Joy in the ordinary.



I have come to the conclusion that the business of living life can be quite boring. After all we wake up and face the same things day in and day out. This is one reason I treat life like an experiment, always trying new things. Spicing up the daily chores with little touches here and there. It isn't about how much money we spend it is about the heart attitude we put behind our actions. A peanut butter and jelly sandwich served with a smile, means more than the most elegant meal prepared with a griping heart. God is also teaching me to never apologize for His provision. If we have company and beans and rice are what's for dinner...serve it with confidence it is just the thing that is needed. So my challenge to you today is to find a way that you can make your ordinary routine a little more loving and memorable for those you love. Get out there and get creative!

 Serve the Lord with gladness!
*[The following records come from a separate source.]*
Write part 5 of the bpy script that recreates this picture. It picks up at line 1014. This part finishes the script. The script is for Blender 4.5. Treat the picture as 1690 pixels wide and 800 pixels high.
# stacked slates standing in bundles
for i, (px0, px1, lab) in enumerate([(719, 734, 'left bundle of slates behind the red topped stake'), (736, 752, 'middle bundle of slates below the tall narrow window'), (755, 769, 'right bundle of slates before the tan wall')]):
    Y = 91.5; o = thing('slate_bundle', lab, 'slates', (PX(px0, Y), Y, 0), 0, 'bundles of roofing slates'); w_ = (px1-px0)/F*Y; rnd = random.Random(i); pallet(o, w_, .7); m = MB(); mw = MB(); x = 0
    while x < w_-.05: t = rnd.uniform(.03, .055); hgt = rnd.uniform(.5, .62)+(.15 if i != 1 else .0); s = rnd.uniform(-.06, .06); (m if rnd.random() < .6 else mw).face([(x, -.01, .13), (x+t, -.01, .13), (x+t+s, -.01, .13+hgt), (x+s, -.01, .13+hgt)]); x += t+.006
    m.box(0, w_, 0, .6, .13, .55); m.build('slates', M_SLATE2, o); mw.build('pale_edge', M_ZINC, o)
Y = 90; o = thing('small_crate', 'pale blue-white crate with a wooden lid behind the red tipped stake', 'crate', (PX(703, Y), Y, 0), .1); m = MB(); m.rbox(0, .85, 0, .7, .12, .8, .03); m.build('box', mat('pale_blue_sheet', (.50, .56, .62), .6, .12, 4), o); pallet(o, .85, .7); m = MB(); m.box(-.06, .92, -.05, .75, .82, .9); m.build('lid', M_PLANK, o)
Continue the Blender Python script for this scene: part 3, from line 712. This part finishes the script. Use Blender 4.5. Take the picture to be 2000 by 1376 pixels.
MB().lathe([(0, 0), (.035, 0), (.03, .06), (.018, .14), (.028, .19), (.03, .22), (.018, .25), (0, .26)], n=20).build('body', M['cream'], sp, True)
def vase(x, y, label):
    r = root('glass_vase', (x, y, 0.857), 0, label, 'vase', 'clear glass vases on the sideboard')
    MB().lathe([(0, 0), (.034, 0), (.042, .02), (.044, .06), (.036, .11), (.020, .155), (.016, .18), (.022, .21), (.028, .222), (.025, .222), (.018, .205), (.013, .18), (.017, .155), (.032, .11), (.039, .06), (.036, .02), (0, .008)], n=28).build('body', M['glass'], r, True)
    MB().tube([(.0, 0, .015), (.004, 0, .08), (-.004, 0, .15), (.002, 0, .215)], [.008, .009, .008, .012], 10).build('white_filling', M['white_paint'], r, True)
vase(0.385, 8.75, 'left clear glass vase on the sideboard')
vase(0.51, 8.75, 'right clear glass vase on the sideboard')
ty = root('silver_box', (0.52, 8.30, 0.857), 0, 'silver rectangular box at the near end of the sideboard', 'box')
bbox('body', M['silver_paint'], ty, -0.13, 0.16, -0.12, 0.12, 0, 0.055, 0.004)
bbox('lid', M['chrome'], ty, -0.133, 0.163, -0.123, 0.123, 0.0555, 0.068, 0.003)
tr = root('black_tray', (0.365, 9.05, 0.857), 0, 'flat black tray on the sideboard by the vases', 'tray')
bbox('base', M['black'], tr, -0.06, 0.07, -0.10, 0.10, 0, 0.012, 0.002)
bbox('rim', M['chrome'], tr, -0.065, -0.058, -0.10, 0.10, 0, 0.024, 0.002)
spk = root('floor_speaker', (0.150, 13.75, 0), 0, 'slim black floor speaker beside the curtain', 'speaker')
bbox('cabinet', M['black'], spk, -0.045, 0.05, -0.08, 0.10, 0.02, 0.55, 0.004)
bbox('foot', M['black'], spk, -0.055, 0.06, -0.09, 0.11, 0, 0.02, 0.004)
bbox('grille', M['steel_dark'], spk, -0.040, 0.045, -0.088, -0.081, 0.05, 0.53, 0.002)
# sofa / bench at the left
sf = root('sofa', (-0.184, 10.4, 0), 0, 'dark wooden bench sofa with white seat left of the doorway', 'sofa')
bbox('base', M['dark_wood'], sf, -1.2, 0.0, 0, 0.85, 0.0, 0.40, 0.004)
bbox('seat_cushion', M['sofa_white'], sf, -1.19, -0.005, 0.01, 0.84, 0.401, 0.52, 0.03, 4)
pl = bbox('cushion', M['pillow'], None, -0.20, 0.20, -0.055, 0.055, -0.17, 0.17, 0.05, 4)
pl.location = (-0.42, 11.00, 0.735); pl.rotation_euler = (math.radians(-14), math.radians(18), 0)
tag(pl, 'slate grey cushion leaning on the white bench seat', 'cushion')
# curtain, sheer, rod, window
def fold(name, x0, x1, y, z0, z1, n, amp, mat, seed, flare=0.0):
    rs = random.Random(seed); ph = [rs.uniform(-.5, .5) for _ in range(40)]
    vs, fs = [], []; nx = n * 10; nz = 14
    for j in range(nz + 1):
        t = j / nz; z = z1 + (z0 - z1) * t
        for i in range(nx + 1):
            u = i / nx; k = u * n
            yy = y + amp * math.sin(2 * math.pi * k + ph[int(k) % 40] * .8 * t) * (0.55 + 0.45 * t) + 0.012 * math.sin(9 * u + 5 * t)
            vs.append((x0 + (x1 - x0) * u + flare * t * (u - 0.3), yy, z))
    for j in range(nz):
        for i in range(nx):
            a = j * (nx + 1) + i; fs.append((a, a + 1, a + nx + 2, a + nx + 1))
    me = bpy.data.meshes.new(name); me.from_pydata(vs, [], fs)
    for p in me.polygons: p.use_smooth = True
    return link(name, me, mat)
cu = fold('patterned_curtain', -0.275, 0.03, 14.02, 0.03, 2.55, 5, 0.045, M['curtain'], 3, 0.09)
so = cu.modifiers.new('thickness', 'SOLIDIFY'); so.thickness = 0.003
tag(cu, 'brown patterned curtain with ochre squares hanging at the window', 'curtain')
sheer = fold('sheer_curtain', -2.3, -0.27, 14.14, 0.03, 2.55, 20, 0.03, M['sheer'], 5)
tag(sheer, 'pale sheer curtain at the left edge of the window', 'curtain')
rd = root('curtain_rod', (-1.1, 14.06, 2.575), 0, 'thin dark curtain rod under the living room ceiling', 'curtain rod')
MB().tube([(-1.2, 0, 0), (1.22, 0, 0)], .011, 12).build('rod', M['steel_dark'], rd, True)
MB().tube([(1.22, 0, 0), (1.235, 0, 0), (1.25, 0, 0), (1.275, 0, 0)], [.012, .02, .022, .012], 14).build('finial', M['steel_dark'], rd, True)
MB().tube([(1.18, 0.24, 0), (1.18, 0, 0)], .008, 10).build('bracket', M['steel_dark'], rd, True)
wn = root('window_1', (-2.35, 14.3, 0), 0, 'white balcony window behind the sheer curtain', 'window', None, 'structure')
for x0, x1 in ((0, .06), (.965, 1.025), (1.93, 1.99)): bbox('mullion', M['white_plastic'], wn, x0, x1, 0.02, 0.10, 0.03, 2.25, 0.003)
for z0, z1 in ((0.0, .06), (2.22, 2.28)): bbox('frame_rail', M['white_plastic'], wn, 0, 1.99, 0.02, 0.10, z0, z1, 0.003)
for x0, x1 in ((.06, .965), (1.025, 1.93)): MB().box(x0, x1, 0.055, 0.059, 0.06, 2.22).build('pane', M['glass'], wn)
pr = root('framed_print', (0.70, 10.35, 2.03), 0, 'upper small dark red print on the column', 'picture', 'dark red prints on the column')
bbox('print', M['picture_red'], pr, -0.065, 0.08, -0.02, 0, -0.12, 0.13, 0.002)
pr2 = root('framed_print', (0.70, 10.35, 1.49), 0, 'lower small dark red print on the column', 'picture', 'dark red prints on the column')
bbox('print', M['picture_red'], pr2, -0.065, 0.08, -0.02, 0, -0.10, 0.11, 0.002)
Come into his presence with singing! ~Psalm 100:2

Saturday, January 4, 2014

Hold them close, and they will reciprocate.



Our youngest is a very wise, funny child. She is always sharing her heart whether we want to or need to hear it or not. Sometimes she moves me to tears and humbles me beyond belief, tonight was one of those nights. I was in the middle of our local grocery store finishing up the weekly shopping. My cell phone rings, on the other end is my sweet-pea. She is crying, she wants her Mommy (she is home with her big sister who is babysitting for me). She asks where I am, when I tell her she brightens and then says "Mommy that means you will be home in 10 minutes". I told her I would finish up as quick as I could and I would be home. Well, it took much longer than 10 minutes, the phone goes off again. Again it is "Sweet-pea". She tells me that she is really sleepy and she is afraid that she is going to fall asleep before I get home to cuddle. She tells me that she just wants me to put my arms around her and never let go and to hold her with my voice. In that moment it becomes real that she needs me, she enjoys having me close. I feel the security that I bring to her and I pray that I never do anything to damage the closeness that she and I share. Hold your children tightly, soothe them, comfort them....all too soon they will be spreading their wings, trying out their newly found independence. Nurture the relationship that will always keep them close to you even when they are physically far away.